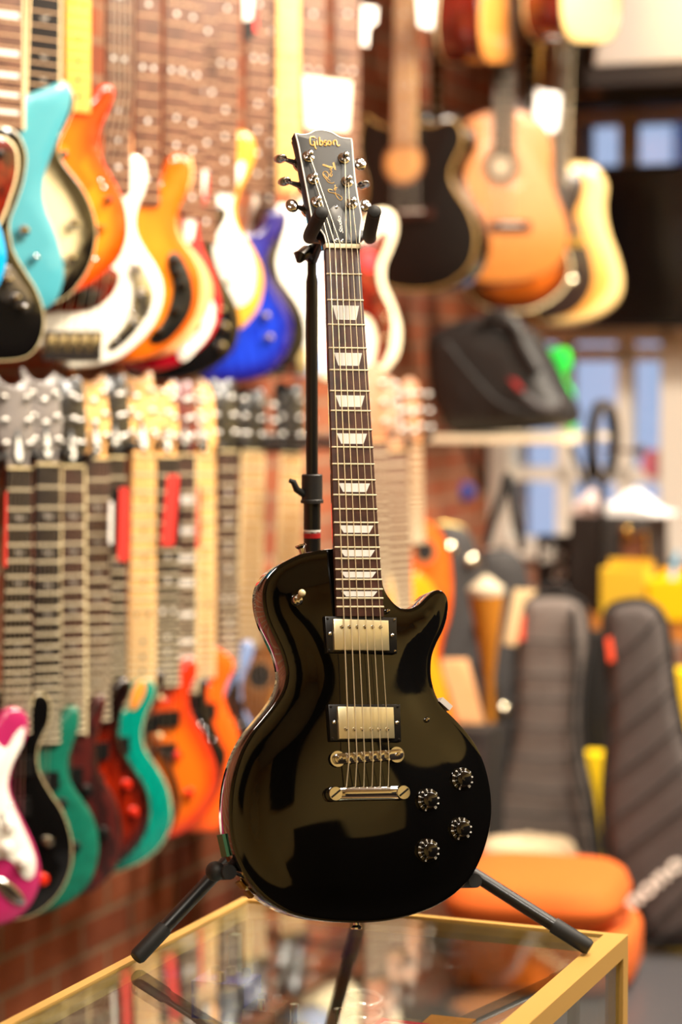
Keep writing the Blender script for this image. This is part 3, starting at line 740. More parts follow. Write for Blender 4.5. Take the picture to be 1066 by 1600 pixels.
# shapes below the shelf: blue thing on the brick
o = MB().ball(hit(722, 768, W0, SD) + SD * .012, (.03, .012, .03)).build('blue_hook_cap', M('deep blue plastic', (40, 60, 150), .4)); tag(o, 'small blue plastic cap on the brick below the shelf', 'cap')

# ================================================================== guitars on the wall
def Dof(px):
    u = (px - 533) / F; t = (3.9 * u + .482) / (.378 - .926 * u); return 1.04 * (3.9 + .926 * t)
def ext(pl, x, y, h=0): return pl.ab(x, y, h)
SEQ = [None]
def seqD(px, c_=.047, restart=False):
    """depth of the next guitar in a row: its plane lies at least c_ beyond the plane of the one before"""
    u = (px - 533) / F; D = Dof(px)
    if SEQ[0] and not restart:
        u1, D1 = SEQ[0]; D = max(D, (c_ + D1 * (.848 - .53 * u1)) / (.848 - .53 * u))
    SEQ[0] = (u, D); return D
def mirror(A, B, pts):
    A, B = Vector(A), Vector(B); d = (B - A).normalized(); out = []
    for p in pts:
        v = Vector(p) - A; al = v.dot(d); out.append(tuple(A + d * al * 2 - v))
    return out
def finish(name, c, flame=None, mat_rough=.12, **k): return M(name, c, mat_rough, coat=1, **k)
def neck(r, pl, nk, h0=.001, h1=.0085):
    """nk: x_top, y_top(nut), w_top, x_bot, y_bot, w_bot in pixels, wood, inlay kind, frets, binding"""
    xt, yt, wt, xb, yb, wb_, fb, inl, nf, bind = nk[:10]
    if yt < 0: wt, wb_ = wt * .88, wb_ * .88
    A, B = Vector(pl.ab(xt, yt, h1)), Vector(pl.ab(xb, yb, h1)); 
    wa = abs(pl.ab(xt + wt, yt, h1)[0] - pl.ab(xt, yt, h1)[0]); wb2 = abs(pl.ab(xb + wb_, yb, h1)[0] - pl.ab(xb, yb, h1)[0])
    d = (B - A); L = d.length; d.normalize(); q = Vector((-d.y, d.x))
    if q.x < 0: q = -q
    def pos(f, g):                        # f along 0..1, g across -.5...5
        return A + d * L * f + q * (wa + (wb2 - wa) * f) * g
    def quad(f0, f1, g0, g1): return [tuple(pos(f0, g0)), tuple(pos(f0, g1)), tuple(pos(f1, g1)), tuple(pos(f1, g0))]
    MB().prism(pl, quad(0, 1, -.5, .5), h0, h1, .001).build('fretboard', fb, r)
    # rounded neck behind
    rings = []
    for f in (0, .35, .7, 1.0):
        wd = wa + (wb2 - wa) * f; ring = []
        for k in range(9):
            a = math.pi * k / 8; c = pos(f, -.49 * math.cos(a)); ring.append(pl.w(c.x, c.y, h0 - .0005 - (.016 + .003 * f) * math.sin(a)))
        rings.append(ring)
    MB().loft(rings).build('neck', nk[10] if len(nk) > 10 else MAPLE, r)
    ff = [(1 - 2 ** (-k / 12)) / (1 - 2 ** (-(nf + .6) / 12)) for k in range(nf + 2)]
    fw_ = (.0009 if yt < 0 else .0023) / L
    for k in range(1, nf + 1):
        MB().prism(pl, quad(ff[k] - fw_, ff[k] + fw_, -.49, .49), h1, h1 + .0012).build('fret', FRETU if yt < 0 else FRETM, r, 0)
    MB().prism(pl, quad(-.008, 0, -.5, .5), h0, h1 + .003).build('nut', CREAMB, r, 0)
    if bind: 
        mb = MB()
        for g in (-.5, .5): mb.prism(pl, quad(0, 1, g - .03, g + .03), h0, h1 + .0006)
        mb.build('binding', CREAMB, r, 0)
    if inl:
        im = M('grey pearl', (150, 144, 136), .3) if inl == 'bird' else PEARL if fb is not MAPLE and fb is not YMAPLE else BLACKP
        for k in (3, 5, 7, 9, 12, 15, 17, 19, 21):
            if k > nf: continue
            mb = MB(); m_ = (ff[k] + ff[k - 1]) / 2; c = pos(m_, 0); w_ = wa + (wb2 - wa) * m_; sp = (ff[k] - ff[k - 1]) * L
            if inl == 'dot':
                for g in ((-.22, .22) if k == 12 else (0,)):
                    c = pos(m_, g); rr_ = min(.0042, sp * .3)
                    mb.prism(pl, [(c.x + rr_ * math.cos(a * math.tau / 10), c.y + rr_ * math.sin(a * math.tau / 10)) for a in range(10)], h1 - .001, h1 + .0006)
            elif inl == 'block': mb.prism(pl, quad(ff[k - 1] + (ff[k] - ff[k - 1]) * .28, ff[k] - (ff[k] - ff[k - 1]) * .28, -.36, .36), h1 - .001, h1 + .0006)
            else:             # a small bird: body and two swept wings
                s_ = min(sp * .36, w_ * .32)
                pts = [(-1, .5), (-.45, .15), (-.2, .55), (0, .1), (.35, .7), (.95, .35), (.45, .0), (.2, -.5), (-.1, -.25), (-.55, -.35)]
                if k % 2: pts = [(-x, y) for x, y in pts]
                mb.prism(pl, [(c.x + x * s_, c.y + y * s_) for x, y in pts], h1 - .001, h1 + .0006)
            mb.build('fret_inlay', im, r, 0)
    return pos, d, q, L, (wa, wb2), h1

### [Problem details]
Only lines belong in the copy: transcribe those from the start of the data through the line that contains "o = MB().ball(hit(722, 768, W0, SD)", and skip the pictures.

### [Task solution]
Keep writing the Blender script for this image. This is part 3, starting at line 740. More parts follow. Write for Blender 4.5. Take the picture to be 1066 by 1600 pixels.
# shapes below the shelf: blue thing on the brick
o = MB().ball(hit(722, 768, W0, SD) + SD * .012, (.03, .012, .03)).build('blue_hook_cap', M('deep blue plastic', (40, 60, 150), .4)); tag(o, 'small blue plastic cap on the brick below the shelf', 'cap')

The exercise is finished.